Further possibilities for integrating aesthetic designs 4 into the upper 12 exist. For example, in one potential embodiment channels 6 can be cut into the upper 12. These channels 6 can be configured into aesthetic designs 4 for light-refracting sections 18 of the upper 12. The formed light-refracting sections 18 are sharply defined by the channels 6, allowing for highly-defined aesthetic designs 4 to be applied to a footwear 1. A further possibility is the application of channels to a light-impermeable section; the channels 6 cut through the light-impermeable section to allow for the passage of light. When the channels 6 are configured into an aesthetic design 4, the light creates a positive image, as compared to the earlier example of a negative image formed by a light-impermeable stencil 19. An example of such is provided by FIG. 13.
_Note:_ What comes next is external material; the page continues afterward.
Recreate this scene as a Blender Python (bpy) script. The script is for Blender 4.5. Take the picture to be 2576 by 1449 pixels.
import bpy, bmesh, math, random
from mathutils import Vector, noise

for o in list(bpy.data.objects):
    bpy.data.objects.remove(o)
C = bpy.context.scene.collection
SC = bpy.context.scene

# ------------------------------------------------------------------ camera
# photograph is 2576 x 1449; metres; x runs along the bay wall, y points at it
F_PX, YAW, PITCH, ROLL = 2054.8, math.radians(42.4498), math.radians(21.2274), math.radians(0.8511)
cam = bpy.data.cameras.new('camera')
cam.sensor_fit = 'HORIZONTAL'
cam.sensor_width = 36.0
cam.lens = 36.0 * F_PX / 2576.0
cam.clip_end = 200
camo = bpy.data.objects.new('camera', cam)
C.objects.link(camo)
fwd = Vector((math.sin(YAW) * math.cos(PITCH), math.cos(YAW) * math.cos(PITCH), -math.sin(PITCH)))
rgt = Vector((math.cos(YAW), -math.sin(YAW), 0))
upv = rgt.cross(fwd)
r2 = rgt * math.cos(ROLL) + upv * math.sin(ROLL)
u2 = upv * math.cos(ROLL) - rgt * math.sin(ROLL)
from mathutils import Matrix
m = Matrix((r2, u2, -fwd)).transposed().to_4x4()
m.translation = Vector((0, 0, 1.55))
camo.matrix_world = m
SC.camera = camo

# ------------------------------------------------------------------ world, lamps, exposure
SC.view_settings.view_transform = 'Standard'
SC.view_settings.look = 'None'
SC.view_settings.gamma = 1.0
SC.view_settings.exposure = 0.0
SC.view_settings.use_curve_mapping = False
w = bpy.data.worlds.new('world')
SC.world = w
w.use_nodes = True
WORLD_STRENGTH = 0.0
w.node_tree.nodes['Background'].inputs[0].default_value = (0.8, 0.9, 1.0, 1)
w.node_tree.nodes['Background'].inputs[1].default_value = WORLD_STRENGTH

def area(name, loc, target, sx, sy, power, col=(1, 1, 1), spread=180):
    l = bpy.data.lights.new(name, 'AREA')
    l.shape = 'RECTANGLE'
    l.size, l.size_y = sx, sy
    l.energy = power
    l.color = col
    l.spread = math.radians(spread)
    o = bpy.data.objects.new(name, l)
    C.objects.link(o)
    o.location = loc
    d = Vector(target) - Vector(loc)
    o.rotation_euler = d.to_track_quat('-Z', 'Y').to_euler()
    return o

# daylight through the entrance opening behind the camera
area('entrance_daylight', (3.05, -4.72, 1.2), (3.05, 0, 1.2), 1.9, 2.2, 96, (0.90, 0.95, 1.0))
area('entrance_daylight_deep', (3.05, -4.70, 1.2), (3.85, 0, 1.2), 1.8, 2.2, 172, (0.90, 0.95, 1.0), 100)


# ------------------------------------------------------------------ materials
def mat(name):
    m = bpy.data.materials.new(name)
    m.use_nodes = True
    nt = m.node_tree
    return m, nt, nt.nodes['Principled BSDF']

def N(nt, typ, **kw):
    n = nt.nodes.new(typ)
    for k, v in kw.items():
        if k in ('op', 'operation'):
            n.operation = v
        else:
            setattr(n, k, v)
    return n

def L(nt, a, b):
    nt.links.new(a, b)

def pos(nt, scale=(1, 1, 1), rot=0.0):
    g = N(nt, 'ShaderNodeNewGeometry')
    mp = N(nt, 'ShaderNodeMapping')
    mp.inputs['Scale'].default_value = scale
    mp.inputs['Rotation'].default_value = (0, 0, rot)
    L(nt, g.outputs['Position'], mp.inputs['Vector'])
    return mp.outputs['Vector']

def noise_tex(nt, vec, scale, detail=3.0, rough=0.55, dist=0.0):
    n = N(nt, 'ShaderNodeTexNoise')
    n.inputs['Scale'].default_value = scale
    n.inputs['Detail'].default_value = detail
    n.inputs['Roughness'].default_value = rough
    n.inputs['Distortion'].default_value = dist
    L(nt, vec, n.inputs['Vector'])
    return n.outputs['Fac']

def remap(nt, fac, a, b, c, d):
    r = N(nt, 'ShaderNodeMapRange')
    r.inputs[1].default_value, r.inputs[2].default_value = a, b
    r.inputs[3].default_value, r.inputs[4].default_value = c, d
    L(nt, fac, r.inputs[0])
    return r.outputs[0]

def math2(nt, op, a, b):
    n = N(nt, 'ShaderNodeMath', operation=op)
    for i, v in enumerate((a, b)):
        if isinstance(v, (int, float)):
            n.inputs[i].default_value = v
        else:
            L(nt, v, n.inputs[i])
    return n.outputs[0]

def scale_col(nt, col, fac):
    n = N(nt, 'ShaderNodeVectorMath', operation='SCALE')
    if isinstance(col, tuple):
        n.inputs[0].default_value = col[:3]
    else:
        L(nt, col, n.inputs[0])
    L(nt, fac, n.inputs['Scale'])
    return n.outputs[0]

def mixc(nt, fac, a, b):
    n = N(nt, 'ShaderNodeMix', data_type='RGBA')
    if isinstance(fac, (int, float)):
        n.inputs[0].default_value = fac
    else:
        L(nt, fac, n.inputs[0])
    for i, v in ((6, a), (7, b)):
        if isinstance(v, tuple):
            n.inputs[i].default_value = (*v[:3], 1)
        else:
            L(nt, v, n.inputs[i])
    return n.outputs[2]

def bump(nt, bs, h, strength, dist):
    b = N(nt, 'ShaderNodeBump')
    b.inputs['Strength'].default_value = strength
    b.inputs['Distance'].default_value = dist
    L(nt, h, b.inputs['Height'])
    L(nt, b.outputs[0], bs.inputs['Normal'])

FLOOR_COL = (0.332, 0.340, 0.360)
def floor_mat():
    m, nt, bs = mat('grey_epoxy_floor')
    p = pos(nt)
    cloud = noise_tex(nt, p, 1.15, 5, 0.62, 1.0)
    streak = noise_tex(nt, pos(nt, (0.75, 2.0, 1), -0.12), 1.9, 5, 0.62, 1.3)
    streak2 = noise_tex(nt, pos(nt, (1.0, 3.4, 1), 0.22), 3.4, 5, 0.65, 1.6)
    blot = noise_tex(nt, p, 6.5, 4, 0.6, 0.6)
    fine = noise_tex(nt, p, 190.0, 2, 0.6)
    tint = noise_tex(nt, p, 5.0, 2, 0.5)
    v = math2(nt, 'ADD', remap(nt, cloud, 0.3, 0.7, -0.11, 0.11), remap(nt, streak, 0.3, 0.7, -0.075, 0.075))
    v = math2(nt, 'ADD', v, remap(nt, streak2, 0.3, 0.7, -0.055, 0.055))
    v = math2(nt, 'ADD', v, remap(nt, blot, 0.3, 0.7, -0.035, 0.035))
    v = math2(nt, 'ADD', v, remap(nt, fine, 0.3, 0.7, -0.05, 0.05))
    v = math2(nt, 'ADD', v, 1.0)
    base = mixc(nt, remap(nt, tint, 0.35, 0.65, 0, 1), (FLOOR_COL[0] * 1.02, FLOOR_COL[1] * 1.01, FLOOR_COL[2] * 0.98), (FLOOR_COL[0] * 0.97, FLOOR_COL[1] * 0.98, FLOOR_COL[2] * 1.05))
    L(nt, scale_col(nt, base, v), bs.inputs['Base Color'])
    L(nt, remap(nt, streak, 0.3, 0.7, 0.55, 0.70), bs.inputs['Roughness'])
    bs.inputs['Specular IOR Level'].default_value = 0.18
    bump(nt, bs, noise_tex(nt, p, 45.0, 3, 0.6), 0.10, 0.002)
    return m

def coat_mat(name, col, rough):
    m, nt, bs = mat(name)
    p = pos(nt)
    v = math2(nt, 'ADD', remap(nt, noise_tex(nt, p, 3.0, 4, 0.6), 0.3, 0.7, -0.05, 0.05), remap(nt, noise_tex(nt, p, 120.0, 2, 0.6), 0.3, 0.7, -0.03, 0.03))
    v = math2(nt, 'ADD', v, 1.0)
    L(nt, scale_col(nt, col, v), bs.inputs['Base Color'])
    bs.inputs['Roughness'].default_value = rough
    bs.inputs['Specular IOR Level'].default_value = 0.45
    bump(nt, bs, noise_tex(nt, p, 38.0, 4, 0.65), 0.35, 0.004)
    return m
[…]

Expanding upon embodiments which utilize channels 6, further possibilities include the use of extrusions 53, penetrating through channels 6, no matter if channels 6 are utilized in light refraction section 18 and or light impermeable section of upper 12. Thus, extrusions 53 can be exposed through the upper 12 and give the appearance of individual illumination sources. Effectively, each extrusion 53 would be illuminated as if it had a corresponding illumination source. FIG. 14 and FIG. 15 serve as example illustrations for this potential embodiment.

More significant alterations are possible for the present invention, the following example being of note. Though not twice refracting, LED lights such as those mounted to a thin flexible strip, can replace the translucent body 2, resulting in light being refracted once. In such an embodiment, light from the at least one light source 32 would be refracted by the opaque section 13, resulting in radiant light across the surface of the opaque section 13 or light refracting section 18, as viewed by an outside viewer.

Although the invention has been explained in relation to its preferred

embodiment, it is to be understood that many other possible modifications and variations can be made without departing from the spirit and scope of the invention as hereinafter claimed.